By Frank Moher
The CBC cut some more jobs last month. Where’s the news in that, you say? It was just 140 jobs, you say? Just a droplet in the bloodletting of 1500 jobs projected to be lost by 2020?
Well sure, but besides the fact that another swack of people are out of work, this round of cuts, to newsrooms across the country, hit Alberta and BC disproportionately. Here’s what they looked like:
- Newfoundland and Labrador: 7
- Nova Scotia: 11
- Prince Edward Island: 2
- New Brunswick: 4
- Quebec: 9
- Ontario: 30
- Manitoba: 3
- Saskatchewan: 11
- Alberta: 37
- British Columbia: 25
- Yukon, Northwest Territories, and Nunavut: 5
That’s a lot of red stuff on the floor in the west, mostly in Calgary and Vancouver, and effectively puts an end to the notion of a decentralized CBC. It’s an ironic turn of events, considering that it occurs under a federal government that once launched itself with the slogan “The West Wants In,” but has now seen to it, with its cuts to the national broadcaster, that the west is out the back door.
It’s an especially low blow for Calgary, which was the standard-bearer for the decentralization of CBC News back in 1989, when CBC Newsworld launched. (That would be roughly two years after Stephen Harper gave his speech to the founding convention of the Reform Party.) As you’ll see in the video below, Calgary was given the entire six p.m. to midnight slot on the network.

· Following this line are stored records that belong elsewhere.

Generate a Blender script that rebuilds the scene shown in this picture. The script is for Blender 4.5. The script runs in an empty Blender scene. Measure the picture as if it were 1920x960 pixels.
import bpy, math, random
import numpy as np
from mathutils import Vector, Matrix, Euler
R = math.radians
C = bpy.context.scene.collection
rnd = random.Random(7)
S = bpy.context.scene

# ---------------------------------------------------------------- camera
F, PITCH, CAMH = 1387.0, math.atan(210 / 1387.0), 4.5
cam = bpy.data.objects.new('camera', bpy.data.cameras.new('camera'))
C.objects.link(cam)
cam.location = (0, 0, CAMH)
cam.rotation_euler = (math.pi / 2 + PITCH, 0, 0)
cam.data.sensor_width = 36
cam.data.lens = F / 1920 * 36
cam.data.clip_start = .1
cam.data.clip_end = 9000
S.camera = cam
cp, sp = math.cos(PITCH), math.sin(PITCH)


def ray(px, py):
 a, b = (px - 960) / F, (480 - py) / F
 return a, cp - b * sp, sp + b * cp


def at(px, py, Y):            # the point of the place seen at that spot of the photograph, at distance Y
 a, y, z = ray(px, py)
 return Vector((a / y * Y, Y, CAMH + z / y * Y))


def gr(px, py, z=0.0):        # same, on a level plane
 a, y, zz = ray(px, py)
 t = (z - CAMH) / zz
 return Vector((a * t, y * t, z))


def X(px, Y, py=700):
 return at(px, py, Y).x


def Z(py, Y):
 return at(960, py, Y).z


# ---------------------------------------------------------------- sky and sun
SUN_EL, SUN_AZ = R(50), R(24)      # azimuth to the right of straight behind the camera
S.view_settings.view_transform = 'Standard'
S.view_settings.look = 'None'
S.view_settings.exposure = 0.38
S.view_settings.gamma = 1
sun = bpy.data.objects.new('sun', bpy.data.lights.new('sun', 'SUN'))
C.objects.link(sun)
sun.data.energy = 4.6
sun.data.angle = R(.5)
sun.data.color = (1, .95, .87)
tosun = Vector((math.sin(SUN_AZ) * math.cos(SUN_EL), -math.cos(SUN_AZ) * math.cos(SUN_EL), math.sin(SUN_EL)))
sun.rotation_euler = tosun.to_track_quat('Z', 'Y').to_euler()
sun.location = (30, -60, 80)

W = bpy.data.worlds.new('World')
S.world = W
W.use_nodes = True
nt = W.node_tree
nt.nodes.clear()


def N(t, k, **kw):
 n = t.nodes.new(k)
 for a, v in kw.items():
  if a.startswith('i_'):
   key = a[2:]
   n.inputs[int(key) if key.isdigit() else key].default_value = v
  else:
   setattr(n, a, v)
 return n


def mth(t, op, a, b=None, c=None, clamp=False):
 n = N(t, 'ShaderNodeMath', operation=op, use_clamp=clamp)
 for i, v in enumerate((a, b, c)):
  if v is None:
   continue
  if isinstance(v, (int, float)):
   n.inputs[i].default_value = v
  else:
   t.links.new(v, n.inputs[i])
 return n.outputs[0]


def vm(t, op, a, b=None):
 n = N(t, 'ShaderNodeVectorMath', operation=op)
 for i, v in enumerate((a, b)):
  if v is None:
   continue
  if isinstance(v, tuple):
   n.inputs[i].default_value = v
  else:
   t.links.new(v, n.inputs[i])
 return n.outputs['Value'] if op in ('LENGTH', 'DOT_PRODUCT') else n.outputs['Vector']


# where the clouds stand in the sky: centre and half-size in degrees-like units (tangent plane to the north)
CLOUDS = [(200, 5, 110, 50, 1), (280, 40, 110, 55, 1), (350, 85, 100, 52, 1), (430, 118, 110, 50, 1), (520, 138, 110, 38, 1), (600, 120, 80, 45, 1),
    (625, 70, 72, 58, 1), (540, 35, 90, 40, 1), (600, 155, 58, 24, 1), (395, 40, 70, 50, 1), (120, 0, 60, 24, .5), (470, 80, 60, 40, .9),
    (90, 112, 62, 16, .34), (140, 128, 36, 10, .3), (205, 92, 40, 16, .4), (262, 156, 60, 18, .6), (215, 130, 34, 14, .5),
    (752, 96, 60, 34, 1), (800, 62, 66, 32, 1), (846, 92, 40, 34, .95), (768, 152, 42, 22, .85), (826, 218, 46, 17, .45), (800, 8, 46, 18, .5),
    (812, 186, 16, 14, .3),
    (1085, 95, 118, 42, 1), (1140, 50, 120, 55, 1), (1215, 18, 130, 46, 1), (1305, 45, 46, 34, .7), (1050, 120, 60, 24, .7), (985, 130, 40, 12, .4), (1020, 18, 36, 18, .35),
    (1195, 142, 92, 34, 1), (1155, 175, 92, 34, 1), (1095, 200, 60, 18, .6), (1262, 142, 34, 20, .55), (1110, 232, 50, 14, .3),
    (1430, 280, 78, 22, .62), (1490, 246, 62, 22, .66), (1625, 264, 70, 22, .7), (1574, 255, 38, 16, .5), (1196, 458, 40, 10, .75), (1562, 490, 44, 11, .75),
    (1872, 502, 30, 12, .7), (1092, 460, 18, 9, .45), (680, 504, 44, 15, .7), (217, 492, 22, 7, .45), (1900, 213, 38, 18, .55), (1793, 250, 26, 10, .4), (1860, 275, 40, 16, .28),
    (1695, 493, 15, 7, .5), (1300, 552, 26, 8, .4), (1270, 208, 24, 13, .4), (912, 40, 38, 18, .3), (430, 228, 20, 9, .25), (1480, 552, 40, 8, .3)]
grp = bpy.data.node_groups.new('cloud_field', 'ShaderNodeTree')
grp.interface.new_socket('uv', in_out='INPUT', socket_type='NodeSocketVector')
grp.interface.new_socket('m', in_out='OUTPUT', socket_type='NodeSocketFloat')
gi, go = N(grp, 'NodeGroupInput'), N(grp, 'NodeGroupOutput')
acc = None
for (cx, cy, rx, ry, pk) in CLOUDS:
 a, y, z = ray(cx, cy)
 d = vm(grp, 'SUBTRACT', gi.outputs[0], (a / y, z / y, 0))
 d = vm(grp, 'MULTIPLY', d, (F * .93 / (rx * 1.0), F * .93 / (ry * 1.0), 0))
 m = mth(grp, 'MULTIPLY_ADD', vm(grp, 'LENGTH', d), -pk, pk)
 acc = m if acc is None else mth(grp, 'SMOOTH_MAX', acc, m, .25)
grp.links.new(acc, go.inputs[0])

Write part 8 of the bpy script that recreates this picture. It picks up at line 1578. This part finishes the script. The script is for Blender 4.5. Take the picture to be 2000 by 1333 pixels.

You’ll also see that male news anchors still looked pretty much like Ron Burgundy in 1989, but that’s another matter.
Perhaps it’s significant that then-CRTC Chairman Pierre Juneau, who presided over Canadian broadcasting at a time of great change, opens the video. Juneau is often mentioned in assessments of current Chair Jean-Pierre Blais, who is also presiding over a period of change, and hanging on for dear life as he does. That change, of course, is another reason for the convulsions at the CBC, and is used to assure us that, really, all this is to be expected and all will be well. Said CBC News general manager and editor in chief Jennifer McGuire when she announced the cuts: “Where we’re going with our local services is really prioritizing towards digital. That’s in recognition of where the audience is going – they’re migrating to digital, as we know in the news business.” Thus the CBC will also add 80 jobs to its digital news operation — where, we don’t know.
In any event, the party is over in Calgary, and largely over in Vancouver, although Ian Hanomansing still hangs on as one of the hosts of “CBC News Now” and a contributor to “The National.” And while these cuts will most immediately affect local newscasts, most of which will be shortened to 30 from 60 minutes, these are the same newsrooms that feed stories to the network. Or rather, used to. Now we’re back to letting the staff in Toronto tell us what mattered in the nation that day.
And this at a time when, thanks to that very same technology the CBC claims it’s adapting to, broadcast journalism elsewhere is decamping to micro news operations in all sorts of previously unthinkable places, like Baltimore and Irving, Texas. But it’s hardly the CBC’s fault. They have little choice under a government that wishes to starve our public broadcaster into submission, and a Board of Directors who are only too happy to assist.
It’s another indicator of just how little Harper has done to fulfill his alleged intention to decentralize Canada. The Senate is still unelected, still there, and sleazier than ever. The most he’s been able to do is stop making appointments to it. He’s built one national museum in not-Ottawa, and another is on the way. He doesn’t attend the first ministers’ meetings, which could be seen as a symbolic attempt to reduce federal power, but probably has more to do with not wanting to be yelled at and asked for more money.
But otherwise, the ministerial bureaucracy in Ottawa, including the PMO, grows like the Pillsbury Doughboy, and PR flacks on the Hill are given the power to shut up scientists all over the country.
And now he’s presiding over the retrenchment of the CBC to Toronto. But then, the Harperites’ commitment to decentralization was only ever a beard for their far-right fiscal policies — a way to develop and reinforce their base in the west in the ’80s and ’90s. It worked. That they’ve now lost interest in regionalism shouldn’t be a surprise. For one thing, maintaining a healthy Canada — by, say, funding the CBC at a level that would allow it to remain genuinely national — would cost, you know, money.
Hopefully the blood-spilling in Alberta and BC will alert a few more westerners that they’ve been had. Calgary’s celeb-mayor has sent an e-mail in protest; beware the Nenshi. Meanwhile, the CBC’s actually-national national news service was nice while it lasted. Welcome back to the 1970s.